A través del prisma de Patti, todo adquiere un aura salvaje y mística. Y las composiciones ajenas no escapan a esa premisa. Lo probó en Horses con “Gloria” y “My Generation” (interpretada como yapa en su show de Chile), y lo reafirmó en Twelve, aquel álbum de versiones editado en 2007, donde reinterpreta canciones de artistas como Stevie Wonder, Paul Simon, Jefferson Airplane y Nirvana. En el Luna la sorpresa llega con un arengador cover de “Beds Are Burning”, el clásico ochentoso de los australianos Midnight Oil, en consonancia con el activismo ambiental que impregnó esta visita. “Ustedes son mi concierto,” dice devolviendo el gesto ante el fervoroso “olé, olé, olé.” Y si la versión de “Perfect Day” que interpretó el año pasado en el CCK había sido memorable, escucharla cantar “After the Gold Rush” de Neil Young casi a capella y trasladando su mensaje al siglo XXI, es una experiencia superlativa. Previo al pasaje intimista, Jimmy Rip (guitarrista de Television) sube como invitado para interpretar junto a la banda una suerte de medley de “Walk On the Wild Side” e “I’m Free”, comandada por la voz de Lenny Kaye.
Con “Beneath the Southern Cross”, el viaje chamánico alcanza la apoteosis.

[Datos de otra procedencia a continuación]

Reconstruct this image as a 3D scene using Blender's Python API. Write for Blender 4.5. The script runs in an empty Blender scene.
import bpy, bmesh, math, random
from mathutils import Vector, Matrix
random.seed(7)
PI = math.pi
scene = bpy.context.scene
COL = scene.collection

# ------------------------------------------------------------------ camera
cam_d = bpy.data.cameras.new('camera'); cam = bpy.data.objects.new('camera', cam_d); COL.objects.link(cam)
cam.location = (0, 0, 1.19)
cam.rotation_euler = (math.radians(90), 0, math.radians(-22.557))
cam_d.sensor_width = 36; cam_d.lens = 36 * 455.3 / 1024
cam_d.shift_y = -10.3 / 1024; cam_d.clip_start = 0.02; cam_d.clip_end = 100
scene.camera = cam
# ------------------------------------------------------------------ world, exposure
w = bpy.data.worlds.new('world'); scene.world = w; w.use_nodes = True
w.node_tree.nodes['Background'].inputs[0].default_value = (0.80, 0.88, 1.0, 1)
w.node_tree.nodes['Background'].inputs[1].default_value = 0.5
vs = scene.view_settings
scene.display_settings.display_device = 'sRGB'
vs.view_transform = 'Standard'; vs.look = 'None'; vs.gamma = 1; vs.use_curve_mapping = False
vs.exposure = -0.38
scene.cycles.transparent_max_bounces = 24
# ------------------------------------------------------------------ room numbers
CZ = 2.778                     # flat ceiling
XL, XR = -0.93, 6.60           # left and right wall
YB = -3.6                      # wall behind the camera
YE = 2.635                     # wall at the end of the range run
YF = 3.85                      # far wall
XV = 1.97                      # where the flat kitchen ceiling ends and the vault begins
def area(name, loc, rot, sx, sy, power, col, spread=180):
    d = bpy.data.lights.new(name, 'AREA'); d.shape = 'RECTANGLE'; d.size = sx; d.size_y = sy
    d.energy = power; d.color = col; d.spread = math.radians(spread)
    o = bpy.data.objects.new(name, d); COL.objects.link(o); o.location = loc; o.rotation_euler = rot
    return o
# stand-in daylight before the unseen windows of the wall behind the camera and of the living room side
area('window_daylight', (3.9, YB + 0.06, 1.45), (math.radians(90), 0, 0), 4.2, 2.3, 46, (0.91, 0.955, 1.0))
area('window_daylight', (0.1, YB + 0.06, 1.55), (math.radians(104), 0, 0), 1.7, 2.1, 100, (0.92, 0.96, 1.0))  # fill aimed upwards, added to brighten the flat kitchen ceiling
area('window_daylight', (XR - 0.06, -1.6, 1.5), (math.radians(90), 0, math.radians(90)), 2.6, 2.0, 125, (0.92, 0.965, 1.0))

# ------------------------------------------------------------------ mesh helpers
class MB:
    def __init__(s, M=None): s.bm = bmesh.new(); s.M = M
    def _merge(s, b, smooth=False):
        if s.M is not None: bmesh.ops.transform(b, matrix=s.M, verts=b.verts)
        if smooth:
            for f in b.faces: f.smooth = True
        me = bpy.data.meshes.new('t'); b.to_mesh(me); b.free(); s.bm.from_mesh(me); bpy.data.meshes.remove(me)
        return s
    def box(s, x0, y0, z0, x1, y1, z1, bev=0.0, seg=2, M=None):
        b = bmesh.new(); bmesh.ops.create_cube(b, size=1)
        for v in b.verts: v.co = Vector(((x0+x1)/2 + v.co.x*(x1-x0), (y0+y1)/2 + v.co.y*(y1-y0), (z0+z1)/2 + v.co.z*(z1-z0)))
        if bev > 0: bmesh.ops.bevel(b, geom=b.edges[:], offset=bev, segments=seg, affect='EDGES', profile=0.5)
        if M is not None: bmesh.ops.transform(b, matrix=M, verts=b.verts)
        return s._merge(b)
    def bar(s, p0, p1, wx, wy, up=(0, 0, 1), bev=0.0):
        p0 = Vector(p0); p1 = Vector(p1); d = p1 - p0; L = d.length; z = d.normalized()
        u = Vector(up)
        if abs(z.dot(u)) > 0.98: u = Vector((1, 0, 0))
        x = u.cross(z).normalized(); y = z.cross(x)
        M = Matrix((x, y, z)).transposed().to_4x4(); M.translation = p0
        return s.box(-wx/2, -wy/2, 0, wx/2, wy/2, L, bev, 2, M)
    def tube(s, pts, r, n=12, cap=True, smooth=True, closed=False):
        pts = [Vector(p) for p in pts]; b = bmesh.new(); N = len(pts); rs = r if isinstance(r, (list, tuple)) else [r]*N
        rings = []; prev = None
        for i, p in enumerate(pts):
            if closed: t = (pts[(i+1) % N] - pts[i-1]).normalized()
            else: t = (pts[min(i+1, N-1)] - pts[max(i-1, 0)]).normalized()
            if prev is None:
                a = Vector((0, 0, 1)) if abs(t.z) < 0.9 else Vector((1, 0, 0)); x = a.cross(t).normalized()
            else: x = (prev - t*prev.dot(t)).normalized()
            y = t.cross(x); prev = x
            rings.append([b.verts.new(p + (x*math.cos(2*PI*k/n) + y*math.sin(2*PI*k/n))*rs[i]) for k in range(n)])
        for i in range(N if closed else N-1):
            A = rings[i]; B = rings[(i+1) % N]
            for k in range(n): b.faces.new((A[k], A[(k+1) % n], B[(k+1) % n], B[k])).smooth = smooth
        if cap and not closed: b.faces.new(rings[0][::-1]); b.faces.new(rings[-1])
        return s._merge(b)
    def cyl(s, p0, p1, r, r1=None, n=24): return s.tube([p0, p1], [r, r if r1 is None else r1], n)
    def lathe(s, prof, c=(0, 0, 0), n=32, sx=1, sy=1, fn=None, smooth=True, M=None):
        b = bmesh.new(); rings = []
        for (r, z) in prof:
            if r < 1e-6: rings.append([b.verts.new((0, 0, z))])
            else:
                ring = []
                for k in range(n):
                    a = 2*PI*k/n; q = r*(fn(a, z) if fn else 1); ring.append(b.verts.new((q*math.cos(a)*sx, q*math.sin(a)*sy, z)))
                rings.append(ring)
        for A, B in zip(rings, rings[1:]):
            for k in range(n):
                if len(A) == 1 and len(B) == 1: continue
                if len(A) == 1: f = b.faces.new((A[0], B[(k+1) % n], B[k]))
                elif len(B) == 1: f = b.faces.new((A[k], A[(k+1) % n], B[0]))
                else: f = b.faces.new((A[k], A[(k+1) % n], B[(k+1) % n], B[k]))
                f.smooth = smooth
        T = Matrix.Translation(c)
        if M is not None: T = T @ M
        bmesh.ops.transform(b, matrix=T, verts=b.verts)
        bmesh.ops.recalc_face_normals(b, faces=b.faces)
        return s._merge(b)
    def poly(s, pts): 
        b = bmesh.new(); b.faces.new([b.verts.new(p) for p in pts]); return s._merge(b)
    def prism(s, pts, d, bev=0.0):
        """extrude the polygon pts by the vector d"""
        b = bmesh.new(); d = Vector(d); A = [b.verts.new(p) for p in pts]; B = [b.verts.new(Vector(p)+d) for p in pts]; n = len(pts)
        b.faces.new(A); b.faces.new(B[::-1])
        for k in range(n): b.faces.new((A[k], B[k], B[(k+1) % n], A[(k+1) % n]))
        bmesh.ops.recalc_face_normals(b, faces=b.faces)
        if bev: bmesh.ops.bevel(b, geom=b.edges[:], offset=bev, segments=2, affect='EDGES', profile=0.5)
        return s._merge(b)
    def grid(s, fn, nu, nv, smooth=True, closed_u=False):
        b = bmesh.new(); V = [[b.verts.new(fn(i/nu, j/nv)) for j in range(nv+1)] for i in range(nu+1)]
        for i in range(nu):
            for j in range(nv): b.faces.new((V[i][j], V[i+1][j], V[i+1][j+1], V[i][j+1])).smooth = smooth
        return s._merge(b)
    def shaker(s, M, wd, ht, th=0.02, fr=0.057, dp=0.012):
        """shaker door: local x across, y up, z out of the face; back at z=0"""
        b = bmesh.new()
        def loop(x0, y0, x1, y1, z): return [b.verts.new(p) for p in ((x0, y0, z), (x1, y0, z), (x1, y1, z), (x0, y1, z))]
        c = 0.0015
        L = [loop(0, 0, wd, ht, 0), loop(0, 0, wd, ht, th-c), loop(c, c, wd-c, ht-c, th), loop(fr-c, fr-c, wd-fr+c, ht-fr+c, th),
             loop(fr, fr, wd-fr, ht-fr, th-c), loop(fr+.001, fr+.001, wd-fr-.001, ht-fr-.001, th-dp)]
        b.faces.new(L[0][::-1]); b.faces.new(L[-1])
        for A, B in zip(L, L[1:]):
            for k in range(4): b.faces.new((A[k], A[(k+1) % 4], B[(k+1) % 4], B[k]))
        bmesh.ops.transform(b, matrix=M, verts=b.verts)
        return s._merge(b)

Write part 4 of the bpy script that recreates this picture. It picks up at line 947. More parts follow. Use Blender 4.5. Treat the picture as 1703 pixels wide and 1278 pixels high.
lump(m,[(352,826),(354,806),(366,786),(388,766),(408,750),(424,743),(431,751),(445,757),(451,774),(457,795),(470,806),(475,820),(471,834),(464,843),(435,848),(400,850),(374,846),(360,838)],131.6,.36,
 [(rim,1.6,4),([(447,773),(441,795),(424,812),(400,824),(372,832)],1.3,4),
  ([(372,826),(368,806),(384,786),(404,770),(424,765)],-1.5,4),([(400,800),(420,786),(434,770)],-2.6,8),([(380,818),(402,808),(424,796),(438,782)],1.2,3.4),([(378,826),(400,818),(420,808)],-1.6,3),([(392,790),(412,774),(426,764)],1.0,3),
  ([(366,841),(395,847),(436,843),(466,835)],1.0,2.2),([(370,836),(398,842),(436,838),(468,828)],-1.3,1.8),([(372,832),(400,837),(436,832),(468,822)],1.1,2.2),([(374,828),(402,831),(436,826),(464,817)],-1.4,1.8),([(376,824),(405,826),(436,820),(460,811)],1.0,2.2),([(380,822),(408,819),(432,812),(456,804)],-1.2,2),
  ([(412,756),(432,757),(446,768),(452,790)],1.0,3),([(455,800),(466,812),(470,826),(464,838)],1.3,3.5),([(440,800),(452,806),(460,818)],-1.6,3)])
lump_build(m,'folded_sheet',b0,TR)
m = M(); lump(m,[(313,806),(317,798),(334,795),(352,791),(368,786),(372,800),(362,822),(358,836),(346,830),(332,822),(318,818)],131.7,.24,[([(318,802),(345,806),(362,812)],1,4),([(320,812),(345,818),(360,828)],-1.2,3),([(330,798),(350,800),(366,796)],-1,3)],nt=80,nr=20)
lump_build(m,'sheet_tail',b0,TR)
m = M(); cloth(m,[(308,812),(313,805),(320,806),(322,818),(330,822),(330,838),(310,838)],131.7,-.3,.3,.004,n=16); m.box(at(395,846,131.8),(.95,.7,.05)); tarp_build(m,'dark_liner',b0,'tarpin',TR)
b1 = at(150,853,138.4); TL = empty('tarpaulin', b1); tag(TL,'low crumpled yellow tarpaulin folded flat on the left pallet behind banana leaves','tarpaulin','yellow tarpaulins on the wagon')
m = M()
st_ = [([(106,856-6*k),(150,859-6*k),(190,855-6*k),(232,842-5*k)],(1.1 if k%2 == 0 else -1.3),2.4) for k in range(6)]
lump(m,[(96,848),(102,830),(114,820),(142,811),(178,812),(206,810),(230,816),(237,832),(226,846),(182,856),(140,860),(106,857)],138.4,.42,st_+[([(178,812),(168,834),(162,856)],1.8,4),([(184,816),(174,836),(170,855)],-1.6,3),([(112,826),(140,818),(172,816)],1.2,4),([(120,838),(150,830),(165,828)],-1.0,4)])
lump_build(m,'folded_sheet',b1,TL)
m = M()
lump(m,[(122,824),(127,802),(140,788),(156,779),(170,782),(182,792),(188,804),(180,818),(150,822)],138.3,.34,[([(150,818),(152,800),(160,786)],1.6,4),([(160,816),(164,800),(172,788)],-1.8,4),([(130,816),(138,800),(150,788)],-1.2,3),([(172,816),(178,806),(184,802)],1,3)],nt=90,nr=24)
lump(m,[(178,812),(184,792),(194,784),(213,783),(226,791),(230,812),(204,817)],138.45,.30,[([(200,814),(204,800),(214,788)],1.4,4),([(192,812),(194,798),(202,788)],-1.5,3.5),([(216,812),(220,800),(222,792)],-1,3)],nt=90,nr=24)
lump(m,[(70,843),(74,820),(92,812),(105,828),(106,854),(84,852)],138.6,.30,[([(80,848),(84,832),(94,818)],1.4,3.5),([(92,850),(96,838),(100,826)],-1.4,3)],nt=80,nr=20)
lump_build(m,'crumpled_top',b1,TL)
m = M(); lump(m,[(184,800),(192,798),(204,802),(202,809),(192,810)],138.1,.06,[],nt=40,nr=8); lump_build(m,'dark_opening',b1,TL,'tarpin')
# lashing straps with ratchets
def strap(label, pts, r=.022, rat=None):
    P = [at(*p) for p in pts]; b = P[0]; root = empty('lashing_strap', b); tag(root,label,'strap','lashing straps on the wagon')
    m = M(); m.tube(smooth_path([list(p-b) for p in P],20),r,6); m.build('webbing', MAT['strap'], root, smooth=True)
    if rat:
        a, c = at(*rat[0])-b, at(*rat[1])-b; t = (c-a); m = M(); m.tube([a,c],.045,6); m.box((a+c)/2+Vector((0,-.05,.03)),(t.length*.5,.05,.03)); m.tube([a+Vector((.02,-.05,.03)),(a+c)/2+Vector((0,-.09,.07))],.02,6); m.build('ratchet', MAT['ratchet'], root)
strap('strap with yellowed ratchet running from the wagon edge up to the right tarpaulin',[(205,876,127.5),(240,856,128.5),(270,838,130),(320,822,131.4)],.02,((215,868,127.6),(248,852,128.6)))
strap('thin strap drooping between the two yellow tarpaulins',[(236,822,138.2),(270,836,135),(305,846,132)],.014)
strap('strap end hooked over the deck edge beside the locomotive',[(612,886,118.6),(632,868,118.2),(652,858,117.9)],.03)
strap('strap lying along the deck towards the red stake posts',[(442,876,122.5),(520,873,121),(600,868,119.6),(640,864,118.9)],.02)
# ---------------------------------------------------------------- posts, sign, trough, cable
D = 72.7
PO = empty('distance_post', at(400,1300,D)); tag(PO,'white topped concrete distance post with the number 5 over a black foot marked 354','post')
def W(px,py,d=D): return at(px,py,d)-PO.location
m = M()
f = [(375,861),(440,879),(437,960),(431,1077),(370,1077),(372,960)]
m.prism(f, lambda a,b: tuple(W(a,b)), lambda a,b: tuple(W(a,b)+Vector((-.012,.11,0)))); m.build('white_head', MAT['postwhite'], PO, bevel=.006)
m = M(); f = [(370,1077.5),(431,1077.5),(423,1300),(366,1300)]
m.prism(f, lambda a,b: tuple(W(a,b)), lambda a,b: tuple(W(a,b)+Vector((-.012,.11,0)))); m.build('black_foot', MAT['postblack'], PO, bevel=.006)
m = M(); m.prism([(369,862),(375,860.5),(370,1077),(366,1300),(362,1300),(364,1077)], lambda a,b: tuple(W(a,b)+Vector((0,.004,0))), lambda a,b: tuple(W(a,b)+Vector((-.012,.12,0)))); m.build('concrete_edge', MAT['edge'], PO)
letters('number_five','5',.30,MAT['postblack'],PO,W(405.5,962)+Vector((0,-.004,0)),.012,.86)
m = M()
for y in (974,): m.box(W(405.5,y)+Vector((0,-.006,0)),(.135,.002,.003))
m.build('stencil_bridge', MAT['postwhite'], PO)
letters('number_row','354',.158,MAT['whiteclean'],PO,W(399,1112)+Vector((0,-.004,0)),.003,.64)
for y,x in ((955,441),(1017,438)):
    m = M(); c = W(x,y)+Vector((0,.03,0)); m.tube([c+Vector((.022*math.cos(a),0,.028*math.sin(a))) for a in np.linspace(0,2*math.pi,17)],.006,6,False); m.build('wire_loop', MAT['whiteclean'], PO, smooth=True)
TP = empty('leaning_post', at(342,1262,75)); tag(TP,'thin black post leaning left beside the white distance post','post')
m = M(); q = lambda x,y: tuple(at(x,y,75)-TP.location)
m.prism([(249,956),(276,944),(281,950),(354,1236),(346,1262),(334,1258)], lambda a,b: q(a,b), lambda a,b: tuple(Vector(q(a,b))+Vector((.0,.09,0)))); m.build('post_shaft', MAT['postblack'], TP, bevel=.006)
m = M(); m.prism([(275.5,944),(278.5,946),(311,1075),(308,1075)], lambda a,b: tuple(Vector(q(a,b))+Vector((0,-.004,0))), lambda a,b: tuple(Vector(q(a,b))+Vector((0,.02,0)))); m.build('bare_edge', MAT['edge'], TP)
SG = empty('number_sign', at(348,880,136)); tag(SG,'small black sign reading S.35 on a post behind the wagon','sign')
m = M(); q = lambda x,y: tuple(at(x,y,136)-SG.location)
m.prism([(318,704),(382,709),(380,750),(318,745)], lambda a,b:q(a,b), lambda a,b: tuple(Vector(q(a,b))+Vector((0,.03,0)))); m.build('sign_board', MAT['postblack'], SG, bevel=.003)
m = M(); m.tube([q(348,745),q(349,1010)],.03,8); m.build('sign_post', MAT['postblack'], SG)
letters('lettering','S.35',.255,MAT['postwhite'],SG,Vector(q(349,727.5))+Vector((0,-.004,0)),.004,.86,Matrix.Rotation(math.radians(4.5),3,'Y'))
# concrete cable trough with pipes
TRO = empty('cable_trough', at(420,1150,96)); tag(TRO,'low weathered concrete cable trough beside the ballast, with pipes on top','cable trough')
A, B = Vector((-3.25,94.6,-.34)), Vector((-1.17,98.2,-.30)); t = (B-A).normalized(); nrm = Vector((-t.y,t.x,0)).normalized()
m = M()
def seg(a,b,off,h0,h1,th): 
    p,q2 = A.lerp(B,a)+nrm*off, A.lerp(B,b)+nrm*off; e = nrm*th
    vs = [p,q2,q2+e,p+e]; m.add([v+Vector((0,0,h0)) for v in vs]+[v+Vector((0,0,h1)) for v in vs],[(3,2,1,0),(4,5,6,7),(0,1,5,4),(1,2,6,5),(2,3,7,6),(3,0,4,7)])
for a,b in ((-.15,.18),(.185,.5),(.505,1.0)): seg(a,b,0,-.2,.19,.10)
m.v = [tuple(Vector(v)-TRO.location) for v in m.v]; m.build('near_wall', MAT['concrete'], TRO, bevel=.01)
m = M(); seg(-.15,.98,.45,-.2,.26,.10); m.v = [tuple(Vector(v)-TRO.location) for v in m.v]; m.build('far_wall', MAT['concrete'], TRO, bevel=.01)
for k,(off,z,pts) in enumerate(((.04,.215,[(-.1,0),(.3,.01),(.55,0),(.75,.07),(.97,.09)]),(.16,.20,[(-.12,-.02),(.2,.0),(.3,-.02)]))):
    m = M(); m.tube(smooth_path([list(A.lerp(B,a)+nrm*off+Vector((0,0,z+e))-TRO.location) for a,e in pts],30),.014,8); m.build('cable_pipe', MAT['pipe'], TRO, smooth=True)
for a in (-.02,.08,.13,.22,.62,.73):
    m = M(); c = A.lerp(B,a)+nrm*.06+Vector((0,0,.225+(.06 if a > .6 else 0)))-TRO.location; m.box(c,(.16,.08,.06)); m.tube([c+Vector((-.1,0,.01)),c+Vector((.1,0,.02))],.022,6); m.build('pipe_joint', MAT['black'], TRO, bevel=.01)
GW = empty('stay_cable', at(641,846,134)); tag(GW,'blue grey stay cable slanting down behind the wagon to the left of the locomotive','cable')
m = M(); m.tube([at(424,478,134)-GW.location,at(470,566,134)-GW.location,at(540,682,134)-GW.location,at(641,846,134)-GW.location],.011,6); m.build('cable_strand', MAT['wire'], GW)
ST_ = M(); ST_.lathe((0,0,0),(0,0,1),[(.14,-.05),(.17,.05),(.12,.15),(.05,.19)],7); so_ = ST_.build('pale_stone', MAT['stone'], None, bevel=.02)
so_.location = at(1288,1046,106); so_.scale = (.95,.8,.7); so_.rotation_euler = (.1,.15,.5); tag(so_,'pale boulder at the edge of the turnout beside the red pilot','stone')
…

La fórmula: un drone a fuego lento, coronado por un intenso diálogo instrumental entre Lenny Kaye y Jack Petruzzelli, mientras la sacerdotisa predica su evangelio libertario al grito de “¡You’re fucking free!.” El pico de rabia punk lo encabezan “Free Money” y “Pissing in a River”, dos postales épicas de los setenta, con un Luna Park que a esa altura no tiene ninguna intención de permanecer quieto en sus butacas. Jimmy Ripp vuelve al escenario para el bis con “People Have the Power”. Se le suman Jesse Paris Smith (hija de Patti) en el piano, y activistas de la fundación ecologista Pathway to Paris. “¡Usen su voz!” grita Smith madre al micrófono, mientras su banda rockea y un mar de pañuelos verdes se alzan para despedirla. La madrina del punk lo hizo de nuevo. Tal como la definió aquel jurado que le otorgó el premio Polar en 2011, Patti Smith es una Rimbaud con amplificadores Marshall, que ha transformado el modo en que toda una generación mira, piensa y sueña.